OSTP and the National Science and Technology Council’s (NSTC) Subcommittee on Open Science (SOS) are engaged in efforts to continue implementation of the 2013 OSTP memorandum “Increasing Access to the Results of Federally Funded Scientific Research.” The memorandum provided guidelines for federal research agencies developing policies for public access to publications and data from federally funded research.

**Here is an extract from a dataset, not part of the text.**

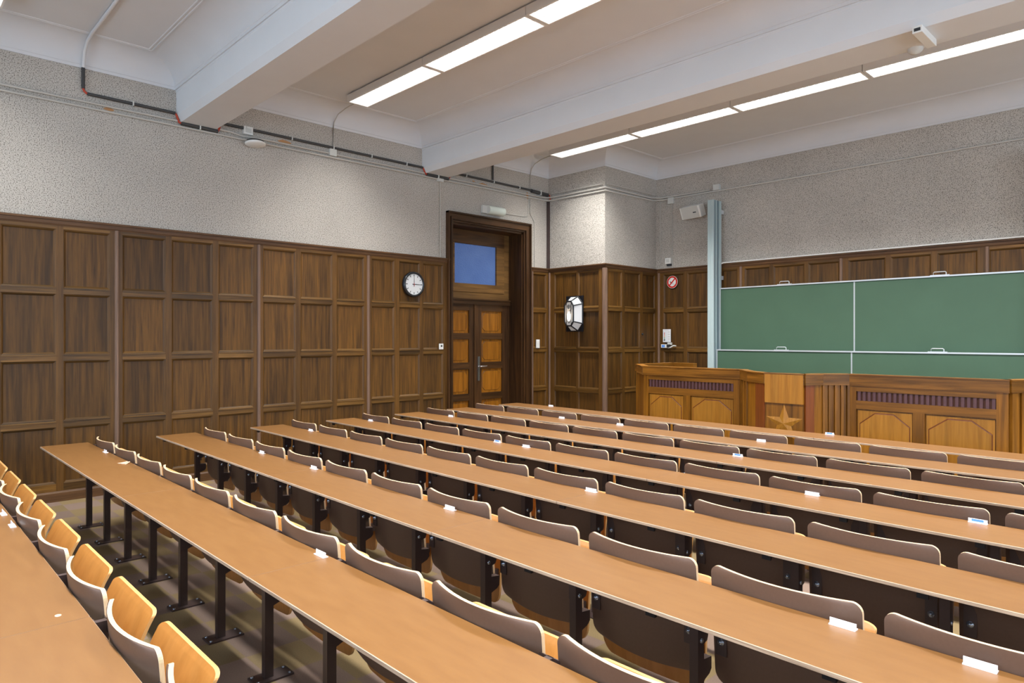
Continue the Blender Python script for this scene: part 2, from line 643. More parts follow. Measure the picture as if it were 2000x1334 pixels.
for (y0, y1) in BEAMS:
    b = MB()
    pr = [(y0, ZK + 0.02), (y0, 4.345), (y0 + 0.006, 4.335), (y0 + 0.006, 4.085), (y0 + 0.045, 4.015), (y1 - 0.045, 4.015), (y1 - 0.006, 4.085), (y1 - 0.006, 4.335), (y1, 4.345), (y1, ZK + 0.02), (y1 - .02, ZC), (y0 + .02, ZC)]
    for j in range(len(pr)):
        a, c = pr[j], pr[(j + 1) % len(pr)]
        b.face([(XL, a[0], a[1]), (XR, a[0], a[1]), (XR, c[0], c[1]), (XL, c[0], c[1])], M['beam'])
    b.build('beam', ceil)


# ---- wood panelling
ROWS = [(0.175, 0.735), (0.795, 1.392), (1.456, 2.058), (2.12, 2.703)]


def wainscot(b, T, u0, u1, stiles, z_rows=ROWS, zb=0.1, zt=2.74):
    """T(u, d, z): u along the wall, d out from the wall. stiles: list of (ua, ub) posts, first and last at the ends"""
    for (a, c) in stiles:
        b.box((a, 0, zb), (c, 0.03, zt), M['stile'], random.random(), T)
    for i in range(len(stiles) - 1):
        a, c = stiles[i][1], stiles[i + 1][0]
        zz = [zb] + [v for r in z_rows for v in r] + [zt]
        for k in range(0, len(zz), 2):
            b.box((a, 0, zz[k]), (c, 0.031, zz[k + 1]), M['rail'], random.random(), T)
            if 0 < k < len(zz) - 2:   # little bead on top of each rail
                b.box((a, 0, zz[k + 1] - 0.012), (c, 0.037, zz[k + 1] - 0.002), M['rail'], random.random(), T)
        for (z0, z1) in z_rows:
            tn = random.random()
            w, h1, h2 = 0.022, 0.026, 0.010
            b.face([T(a + w, h2, z0 + w), T(c - w, h2, z0 + w), T(c - w, h2, z1 - w), T(a + w, h2, z1 - w)], M['panel'], tn)
            o = [(a, z0), (c, z0), (c, z1), (a, z1)]
            m1 = [(a + w * .5, z0 + w * .5), (c - w * .5, z0 + w * .5), (c - w * .5, z1 - w * .5), (a + w * .5, z1 - w * .5)]
            n = [(a + w, z0 + w), (c - w, z0 + w), (c - w, z1 - w), (a + w, z1 - w)]
            for j in range(4):
                j2 = (j + 1) % 4
                mt = M['rail'] if j % 2 == 0 else M['stile']
                b.face([T(o[j][0], h1, o[j][1]), T(o[j2][0], h1, o[j2][1]), T(m1[j2][0], h1 - .004, m1[j2][1]), T(m1[j][0], h1 - .004, m1[j][1])], mt, tn * .6)
                b.face([T(m1[j][0], h1 - .004, m1[j][1]), T(m1[j2][0], h1 - .004, m1[j2][1]), T(n[j2][0], h2, n[j2][1]), T(n[j][0], h2, n[j][1])], mt, tn * .4)


def cap(b, T, u0, u1, e0=0.0, e1=0.0):
    """moulded shelf on top of the panelling; e0/e1 lengthen it with its projection for mitred corners"""
    pr = [(0.0, 2.735), (0.034, 2.735), (0.038, 2.748), (0.042, 2.75), (0.046, 2.785), (0.058, 2.788), (0.058, 2.803), (0.052, 2.808), (0.0, 2.808)]
    for j in range(len(pr) - 1):
        (d, z), (d2, z2) = pr[j], pr[j + 1]
        b.face([T(u0 - e0 * d, d, z), T(u1 + e1 * d, d, z), T(u1 + e1 * d2, d2, z2), T(u0 - e0 * d2, d2, z2)], M['cap'], 0.5)
    for (u, e) in ((u0, -e0), (u1, e1)):
        b.face([T(u + e * d, d, z) for d, z in pr], M['cap'])


def batten(name, par, T, u, w=0.045):
    b = MB()
    pr = [(u, 0.028), (u + w * .12, 0.045), (u + w * .35, 0.052), (u + w * .65, 0.052), (u + w * .88, 0.045), (u + w, 0.028)]
    for j in range(len(pr) - 1):
        b.face([T(pr[j][0], pr[j][1], 0.1), T(pr[j + 1][0], pr[j + 1][1], 0.1), T(pr[j + 1][0], pr[j + 1][1], 2.738), T(pr[j][0], pr[j][1], 2.738)], M['batten'], random.random())
    return b.build(name, par)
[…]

The guidelines included a 12-month embargo period for peer-reviewed journal publications. 

The RFI sought input on three topics: 

  • Current limitations on the effective communication of research outputs and how communications might evolve to accelerate public access while advancing the quality of scientific research.
  • Ways that federal agencies could do more to make taxpayer-funded research results freely and publicly accessible in a way that minimizes delay, maximizes access, and enhances usability; and how this could be done through partnerships with other sectors.
  • How American science leadership and American competitiveness would benefit from immediate access to these resources.

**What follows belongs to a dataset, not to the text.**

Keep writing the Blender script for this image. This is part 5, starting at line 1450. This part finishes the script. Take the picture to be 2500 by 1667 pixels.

In her letter, Levine reaffirmed AERA’s long-standing commitment to providing public access to research and scholarly publications, and to the data and code supporting those publications, while addressing challenges to arriving at financially sustainable models that can nurture, sustain, and support innovative and inclusive work. 

“AERA has advanced open access through publication of an open access journal, AERA Open, open access to articles in Educational Researcher, and through providing authors in all seven AERA journals with toll free links that can be listed on their vita and posted on their websites,” wrote Levine. “In addition, AERA has an Online Paper Repository for peer-reviewed papers at early versioning stages of the knowledge production cycle that is freely offered to authors and to users.”

“One of the areas of inhibition about open access publishing is the high cost relative to the low public gain,” Levine continued. “That may indeed be true, but presents us with an opportunity to elevate access to science as a more accessible public good.”

“Making knowledge free does not mean it is accessible or will be used,” Levine continued. “We urge OSTP to examine this very question and consider the potential role of scientific societies in translating and mediating the communication of knowledge to diverse public and policy communities, building communications capacities in our next generation of scientists, and expanding the accessibility and relevance of content through accompanying ‘science facts and findings’ and ‘data counts’ type resources.”

Levine also urged OSTP “to encourage agencies to support reasonable costs for access to data sets and code from federally funded research and to the allocation of resources to cover article-publishing costs that are also about data and code.” 

In December 2019, AERA joined a coalition of scholarly organizations on a letter to President Trump in response to a rumored policy change to eliminate the current 12-month embargo. The aim of the letter was to defer shifting to a fully open-access model without a period for designed consideration and discussion of various models and mechanisms for doing so and the cost implications of each. 

As Levine stated at the time, “We believe that an even more open policy is feasible and potentially even desirable, but we urge, as in the past, that there be an open period of input to arrive at optimal feasible solutions.”